Purpose and scope
Global SOF Index is an educational, open-source intelligence archive that organizes publicly available information about special operations and special-mission units worldwide. It exists to make open-source reference material easier to browse, compare, and cite.
The archive does not publish classified, operational, or otherwise non-public information. Every profile is built from public sources and labeled by confidence level.
Unit inclusion criteria
A unit is considered for inclusion when it meets the following criteria:
- It is a recognized special operations, special-mission, or elite tactical unit with a public identity.
- Basic, non-sensitive information about its role or history is available from public sources.

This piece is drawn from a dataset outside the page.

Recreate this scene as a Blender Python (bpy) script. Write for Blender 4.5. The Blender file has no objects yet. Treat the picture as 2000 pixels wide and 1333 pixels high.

- It can be attributed to a specific country and a parent branch or agency.
Inclusion does not imply endorsement, and the absence of a unit does not imply judgment. Coverage expands as public material is reviewed.
Tier definitions
The tier list is an editorial analytical model for grouping units by publicly discussed prominence and breadth of capability. It is not an official military ranking and does not measure real-world performance.
- S — World Class
- Broad, well-documented capability across multiple mission sets with a significant public operational record.
- A — Regional Elite
- Highly capable units with strong regional roles and a substantial, if narrower, public profile.
- B — Specialized
- Capable units with a more focused mission set or more limited public documentation.
Tiers reflect editorial assessment of publicly available information only.
Capability scoring model
Each profile includes comparative capability indicators — such as selection, versatility, and environmental range — plus a capability radar. These values are editorial comparative estimates, derived from public reputation and documented role.
Scores are comparative estimates, not measured operational statistics. Public information about special operations units is incomplete, so every value carries uncertainty and should be read as relative rather than precise.
Evidence classification
Facts within a profile are labeled by confidence so readers can weigh them:
- Verified
- Supported by official or authoritative public sources.
- Publicly documented
- Documented in reputable public references.
- Commonly reported
- Repeated across credible public sources but not officially confirmed.
- Historical / period-specific
- Accurate to a specific era, not necessarily current.
- Research pending
- Not yet verified; shown as pending rather than assumed.
Where public information is missing, the archive marks it as unknown or research pending rather than filling the gap with assumptions. See the editorial policy for full definitions.
Military and police-unit comparison
The archive includes both military special operations units and police or gendarmerie tactical units. These operate under different mandates, legal frameworks, and mission profiles.
Different units have different missions and should not be treated as directly interchangeable. A high tier or score in one context does not imply superiority in a different mission set.
Comparisons are provided for reference and browsing, not to rank organizations against one another operationally.
Media verification model
Imagery is classified by how confidently it can be tied to the specific unit:
- Verified media — publicly attributable to the unit.
- Official emblem — the unit's insignia or patch.
- Representative media — illustrative imagery of the broader community, not confirmed unit media.
- Media research pending — no confirmed public imagery has been curated yet; a designed placeholder is shown.
Representative imagery is never presented as confirmed unit media, and unrelated photos are not reused to stand in for a different unit. Licensing follows each source; see the disclaimer.
Update policy
Profiles are revised as new public sources are reviewed or as errors are reported. Each policy page shows a "last reviewed" date, and substantive changes to a unit profile update its editorial status.
Readers can request changes through the corrections process.
Known limitations
- Public information about special operations units is incomplete, and some details are classified or disputed.
- Tiers and scores are editorial models, not official or measured rankings.
- Equipment and uniform details change by era, sub-unit, and mission and are not authoritative loadouts.
- Media may be representative rather than confirmed.
- Coverage is uneven; some units have richer public records than others.